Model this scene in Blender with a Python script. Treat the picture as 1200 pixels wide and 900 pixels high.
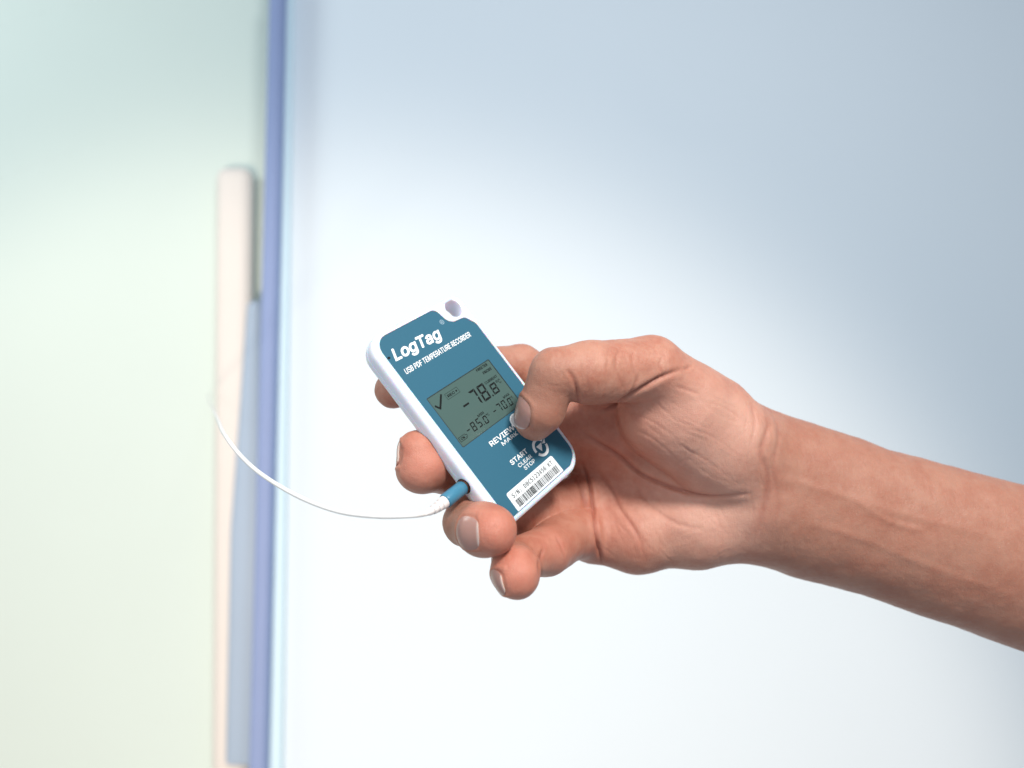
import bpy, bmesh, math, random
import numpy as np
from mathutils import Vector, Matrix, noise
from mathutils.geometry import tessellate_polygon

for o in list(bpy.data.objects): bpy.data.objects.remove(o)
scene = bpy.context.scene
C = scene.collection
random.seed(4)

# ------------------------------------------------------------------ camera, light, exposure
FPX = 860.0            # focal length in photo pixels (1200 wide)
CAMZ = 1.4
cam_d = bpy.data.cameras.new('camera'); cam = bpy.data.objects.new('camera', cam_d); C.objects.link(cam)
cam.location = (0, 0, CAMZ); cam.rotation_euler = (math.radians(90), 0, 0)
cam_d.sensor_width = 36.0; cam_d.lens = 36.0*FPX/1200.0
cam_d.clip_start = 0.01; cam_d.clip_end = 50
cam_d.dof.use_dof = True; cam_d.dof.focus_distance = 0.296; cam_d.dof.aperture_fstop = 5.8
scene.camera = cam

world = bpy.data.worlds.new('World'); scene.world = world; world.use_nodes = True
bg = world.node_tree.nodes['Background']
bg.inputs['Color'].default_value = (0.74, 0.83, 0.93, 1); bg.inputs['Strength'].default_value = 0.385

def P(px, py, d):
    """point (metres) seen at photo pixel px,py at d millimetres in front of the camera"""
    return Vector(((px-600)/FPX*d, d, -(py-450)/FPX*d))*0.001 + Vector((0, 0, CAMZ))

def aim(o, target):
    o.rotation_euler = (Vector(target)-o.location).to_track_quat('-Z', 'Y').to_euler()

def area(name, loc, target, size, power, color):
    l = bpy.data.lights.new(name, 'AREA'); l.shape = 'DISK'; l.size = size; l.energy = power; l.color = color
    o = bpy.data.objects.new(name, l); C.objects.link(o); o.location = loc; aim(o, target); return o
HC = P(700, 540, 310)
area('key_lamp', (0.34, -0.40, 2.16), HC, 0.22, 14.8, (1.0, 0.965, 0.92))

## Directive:
Extract, from the material above, each line holding the word "wide".

## Written solution:
Model this scene in Blender with a Python script. Treat the picture as 1200 pixels wide and 900 pixels high.
FPX = 860.0            # focal length in photo pixels (1200 wide)